Now, RH and I have always felt extremely strongly that children should be required to be pretty much financially self-sufficient once out of high school. We figure that after throwing vast quantities of our hard-earned money their way for 18 years, it’s then time for us to get to keep our money and them to realize that the only way they’re going to get anything is through the sweat of their very own brows. We especially had always told our kids that although most of their friends might be given cars by their parents (and that is, sadly, true), we would not be doing that. A car is not a right but a privilege you earn for yourself, blah blah blah. You poor kids got stuck with the hardass, ghetto, “welfare” parents.

However. We have been negotiated into agreeing to lend VCCGirl the money for a new car. We agreed for reasons of safety, and because she has established credibility as a hard worker. We know she will pay us back without fail. To me, it strikes a balance between the tough love of wanting to teach them to fend for themselves, and the natural desire of parents with money wanting to share the wealth with kids just starting out in life, when they really need it.

It’s a very interesting thing, discussing this subject with fellow parents of young adult children. Opinions on this amongst our friends are all over the map. At one end of the spectrum, we have more than one set of friends who believe that as long as their kids are in university, they will pay all their expenses. They don’t mind them working a bit to make some money of their own, but give them generous allowances so that their primary focus can be on their studies. Some also buy their kids cars (outright, not a loan) and insure them for them. I may not agree with all this, but I don’t argue its legitimacy as a parenting choice. It’s certainly a very common one.

At the other end are friends who have not given their children a dime since high school graduation. Their kids pay all their own university tuition, and even pay their own way if they wish to go on vacation with their parents. I don’t agree 100 per cent with this, either, although it’s the way I was raised. While I was in university, I lived at home for free and had very occasional use of the family car, but other than that, I was entirely on my own financially. I expected no different, in fact preferred the independence, and it didn’t do me any harm, by gum, ya whippersnappers!

Well, as parents ourselves, RH and I come in somewhere down the middle of this continuum. Our kids have RESPs to cover their education, so they don’t have to pay for that. In fact, we agree to cover anything that might come under the heading of required for school. (VCCGirl tried unsuccessfully to debate her car into that category.) This includes things like laptop computers and a transportation allowance equivalent to the cost of a monthly bus pass. (If VCCGirl chooses to drive and pay for parking downtown, the difference comes out of her pocket.)

We do agree with the tougher end of the spectrum that adult children pay their own ways for vacations, whether on their own or if they want to accompany us. But that’s not to say that we won’t, from time to time, invite them to join us on a trip at our expense, because we can afford to do so and it is our pleasure to treat them.

For everything else in their lives, they’re on their own.
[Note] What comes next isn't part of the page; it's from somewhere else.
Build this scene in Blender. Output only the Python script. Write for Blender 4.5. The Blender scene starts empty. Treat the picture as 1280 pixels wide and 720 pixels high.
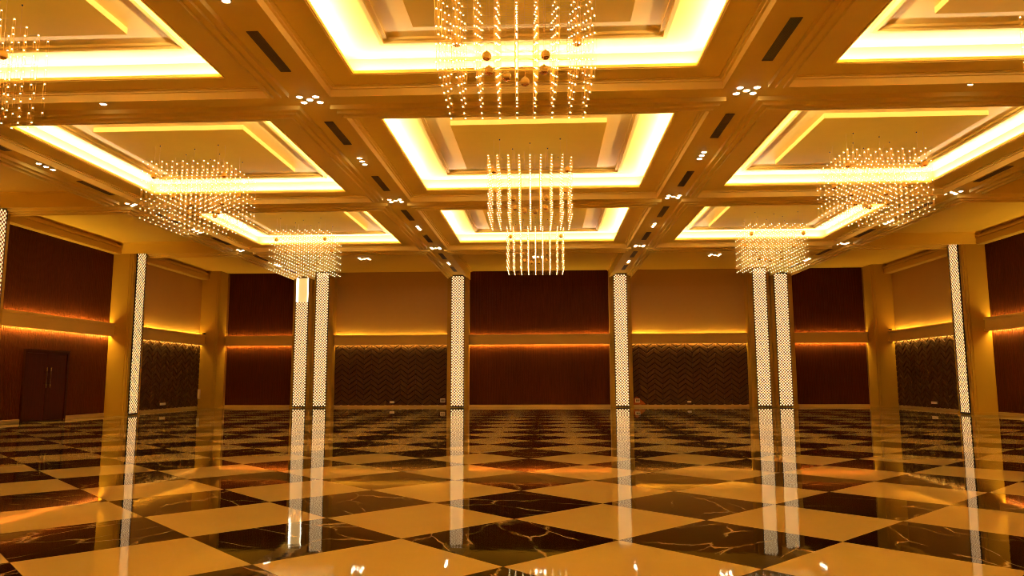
import bpy, bmesh, math, random
from mathutils import Vector, Matrix
random.seed(7)
S = 0.85                      # one plan unit (half the diagonal of a 1.2 m floor tile) in metres
sc = bpy.context.scene
COL = sc.collection
R = math.radians

# ------------------------------------------------------------------ materials
def nodemat(name):
    m = bpy.data.materials.new(name); m.use_nodes = True
    nt = m.node_tree
    return m, nt, nt.nodes['Principled BSDF']
def setp(b, **k):
    for n, v in k.items():
        n = n.replace('_', ' ')
        b.inputs[n].default_value = v
def paint(name, col, rough=0.5, bump=0.0, var=0.05, scale=3.0, spec=0.5, metal=0.0):
    m, nt, b = nodemat(name)
    tc = nt.nodes.new('ShaderNodeTexCoord')
    nz = nt.nodes.new('ShaderNodeTexNoise'); nz.inputs['Scale'].default_value = scale; nz.inputs['Detail'].default_value = 3
    nt.links.new(tc.outputs['Object'], nz.inputs['Vector'])
    mx = nt.nodes.new('ShaderNodeMix'); mx.data_type = 'RGBA'
    mx.inputs['A'].default_value = tuple(c * (1 - var) for c in col) + (1,)
    mx.inputs['B'].default_value = tuple(min(1, c * (1 + var)) for c in col) + (1,)
    nt.links.new(nz.outputs['Fac'], mx.inputs['Factor'])
    nt.links.new(mx.outputs['Result'], b.inputs['Base Color'])
    setp(b, Roughness=rough, Metallic=metal, Specular_IOR_Level=spec)
    if bump:
        bp = nt.nodes.new('ShaderNodeBump'); bp.inputs['Strength'].default_value = bump; bp.inputs['Distance'].default_value = 0.01
        nt.links.new(nz.outputs['Fac'], bp.inputs['Height']); nt.links.new(bp.outputs['Normal'], b.inputs['Normal'])
    return m
def emis(name, col, st, sample='AUTO'):
    m, nt, b = nodemat(name)
    setp(b, Base_Color=(0.8, 0.8, 0.8, 1), Roughness=0.4)
    b.inputs['Emission Color'].default_value = tuple(col) + (1,)
    b.inputs['Emission Strength'].default_value = st
    m.cycles.emission_sampling = sample
    return m
def wood(name, c1, c2, rough=0.38, spec=0.4):
    m, nt, b = nodemat(name)
    tc = nt.nodes.new('ShaderNodeTexCoord'); mp = nt.nodes.new('ShaderNodeMapping')
    mp.inputs['Scale'].default_value = (14, 14, 0.7)
    nz = nt.nodes.new('ShaderNodeTexNoise'); nz.inputs['Scale'].default_value = 2; nz.inputs['Detail'].default_value = 5
    rp = nt.nodes.new('ShaderNodeValToRGB')
    rp.color_ramp.elements[0].color = tuple(c1) + (1,); rp.color_ramp.elements[1].color = tuple(c2) + (1,)
    rp.color_ramp.elements[0].position = 0.3; rp.color_ramp.elements[1].position = 0.7
    nt.links.new(tc.outputs['Object'], mp.inputs['Vector']); nt.links.new(mp.outputs['Vector'], nz.inputs['Vector'])
    nt.links.new(nz.outputs['Fac'], rp.inputs['Fac']); nt.links.new(rp.outputs['Color'], b.inputs['Base Color'])
    setp(b, Roughness=rough, Specular_IOR_Level=spec)
    return m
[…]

They’ve had no allowance since high school, and in fact The Lad pays us to live here because he is working full-time.

As I said, I find it a difficult balancing act. They can’t be handed everything on a platter; they must learn to make their own way, but we also want to help them as they start out in life. They’ll never (God willing) need financial help more than they do now, in these first few years of their adult lives, so it does seem silly to withhold it entirely just on principle.

And so we have contributed some studio gear for The Lad, and will offer a little assistance when he goes to buy into a condo this coming summer. And we will help VCCGirl buy a much newer and more reliable car than poor old Big Bertha and ask only that she pay us back as and when she is able. We’ll probably even knock bits off the debt for every birthday and Christmas and good grades and cute haircut…because we’re simply not as hardass as we have tried to convince our children (and ourselves!) that we are.

Post scriptum: I had a thought, a memory of my own first car, my gutless wee Chevette. I bought it as a single young woman and finally sold it as a married mother with two kids. It made my heart seize up a little to think that if VCCGirl buys a fairly new vehicle this time, she could be strapping my little grandchild into a carseat in it down the road a few years!